Countrywide protests erupted in Spain early this weekend over the government's approval of a new hardline abortion law that will permit the procedure only in cases of rape, serious mental or physical risks to the mother, or life-threatening foetal deformities.

Three protesters were arrested on Friday when hundreds gathered outside government buildings in Madrid and burnt an effigy of Minister of Justice Alberto Ruiz-Gallardon, who masterminded the law.

Other demonstrations were organised in about 20 other cities including Bilbao, Malaga and Barcelona. Spain's Socialist Party has already announced further protests. Spain's Femen movement – who had three members arrested in Madrid's parliament in October when they staged a topless protest and interrupted Mr Ruiz-Gallardon with cries of "Abortion is sacred" – warned on Twitter: "If they take away our right to decide, we'll have to abort morality, the Church and everything that limits our freedom."

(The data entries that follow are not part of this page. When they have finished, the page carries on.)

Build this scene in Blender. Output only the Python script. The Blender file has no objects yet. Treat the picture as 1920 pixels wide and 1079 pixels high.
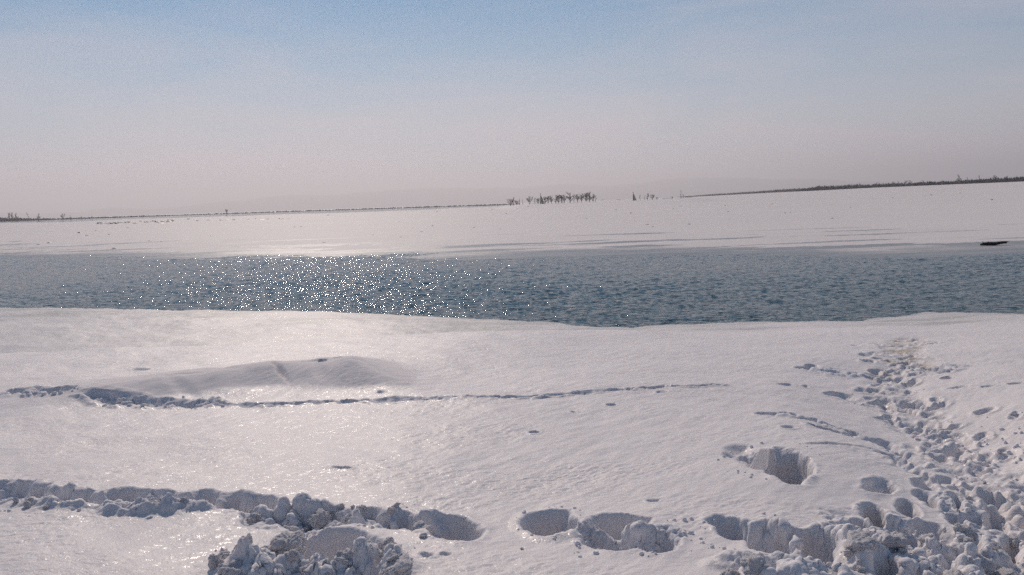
import bpy, math, random
import numpy as np
from mathutils import Matrix, Vector

C = bpy.context.scene.collection
SC = bpy.context.scene
R = math.radians
rng = np.random.default_rng(7)
random.seed(7)

# ------------------------------------------------------------------ camera
HC = 3.4                        # eye height above the river surface
F = 1663.0                      # focal length in photograph pixels (1920 wide)
PITCH, ROLL = R(5.47), R(1.86)
cp, sp = math.cos(PITCH), math.sin(PITCH)
FWD = np.array([0.0, cp, -sp])
RT0 = np.array([1.0, 0.0, 0.0]); UP0 = np.array([0.0, sp, cp])
RT = RT0 * math.cos(ROLL) - UP0 * math.sin(ROLL)
UP = UP0 * math.cos(ROLL) + RT0 * math.sin(ROLL)
cd = bpy.data.cameras.new('camera'); cam = bpy.data.objects.new('camera', cd); C.objects.link(cam)
cam.matrix_world = Matrix(((RT[0], UP[0], -FWD[0], 0), (RT[1], UP[1], -FWD[1], 0),
                           (RT[2], UP[2], -FWD[2], HC), (0, 0, 0, 1)))
cd.sensor_width = 36; cd.lens = 36 * F / 1920
cd.clip_start = 0.05; cd.clip_end = 90000
SC.camera = cam

# ------------------------------------------------------------------ light
SUN_EL, SUN_AZ = R(32), R(-13)   # azimuth from +Y towards +X
world = bpy.data.worlds.new('World'); SC.world = world; world.use_nodes = True
nt = world.node_tree; nt.nodes.clear()
N = nt.nodes.new; L = nt.links.new
out = N('ShaderNodeOutputWorld')
sky = N('ShaderNodeTexSky'); sky.sky_type = 'NISHITA'; sky.sun_disc = False
sky.sun_elevation = SUN_EL; sky.sun_rotation = SUN_AZ
sky.altitude = 50; sky.air_density = 1.0; sky.dust_density = 0.0; sky.ozone_density = 1.6
bg = N('ShaderNodeBackground'); bg.inputs['Strength'].default_value = 0.061
tint = N('ShaderNodeMix'); tint.data_type = 'RGBA'; tint.blend_type = 'MULTIPLY'; tint.inputs[0].default_value = 1.0
tint.inputs[7].default_value = (0.47, 0.93, 1.12, 1)      # the camera's own rendering of the sky blue
L(sky.outputs[0], tint.inputs[6]); L(tint.outputs[2], bg.inputs['Color'])
hz = N('ShaderNodeBackground'); hz.inputs['Strength'].default_value = 1.0
hz.inputs['Color'].default_value = (0.64, 0.60, 0.66, 1)      # thin pale spring haze veiling the low sky
tc = N('ShaderNodeTexCoord'); sx = N('ShaderNodeSeparateXYZ'); L(tc.outputs['Generated'], sx.inputs[0])
mr = N('ShaderNodeMapRange'); mr.interpolation_type = 'SMOOTHERSTEP'
mr.inputs['From Min'].default_value = -0.04; mr.inputs['From Max'].default_value = 0.31
mr.inputs['To Min'].default_value = 0.96; mr.inputs['To Max'].default_value = 0.0
L(sx.outputs['Z'], mr.inputs['Value'])
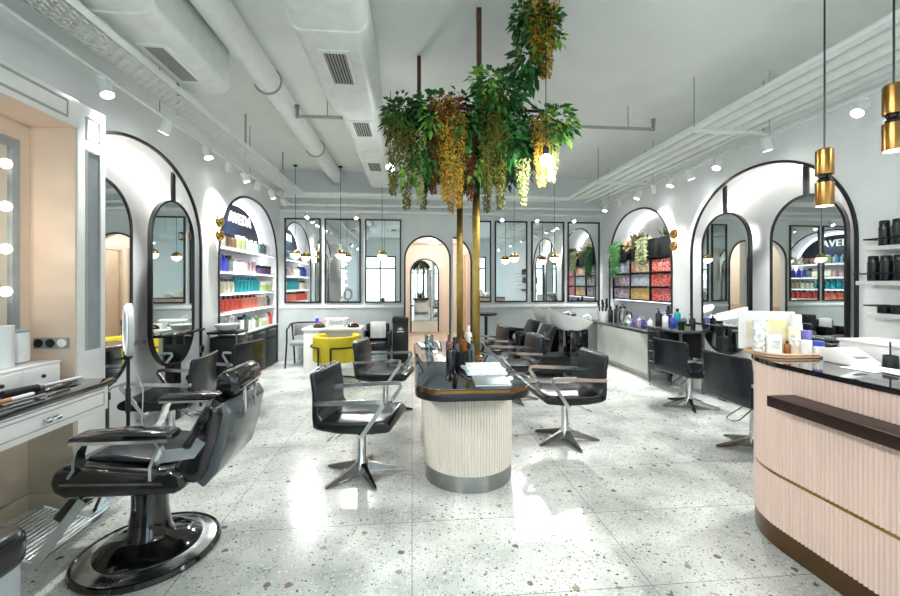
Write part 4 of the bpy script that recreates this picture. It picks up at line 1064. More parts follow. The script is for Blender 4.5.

The ruling Partido Popular (PP) had promised in its manifesto for the 2011 election that it would do away with current legislation, passed in 2010, that permits abortion without restrictions until the 14th week of pregnancy.

However, with 81 per cent of Spaniards saying in a 2012 poll they were opposed to changes to Spain's abortion laws, and 65 per cent of PP voters rejecting plans to make abortion for foetal deformities illegal, the government has been notably jittery about its planned reforms.

The impact of the new legislation will be hard to avoid, given it will make abortion, as it was prior to 1985 in Spain, an offence – even if the PP was at pains to emphasise that women who abort will not be punished should they break the new laws. Doctors, though, carrying out abortions considered illegal face up to three years in prison.

All of the principal opposition parties have condemned the proposed new legislation. The Socialist Party's spokeswoman Elena Valenciano stated: "The law is unnecessary, cynical and unfair because it damages women's autonomy."

Women's organisations predicted the re-emergence of "abortion tourism", with many travelling to Britain for operations.

Since the more liberal 2010 laws were passed, the number of abortions in Spain has barely increased – up by just over 5,000 to 118,359 in 2011.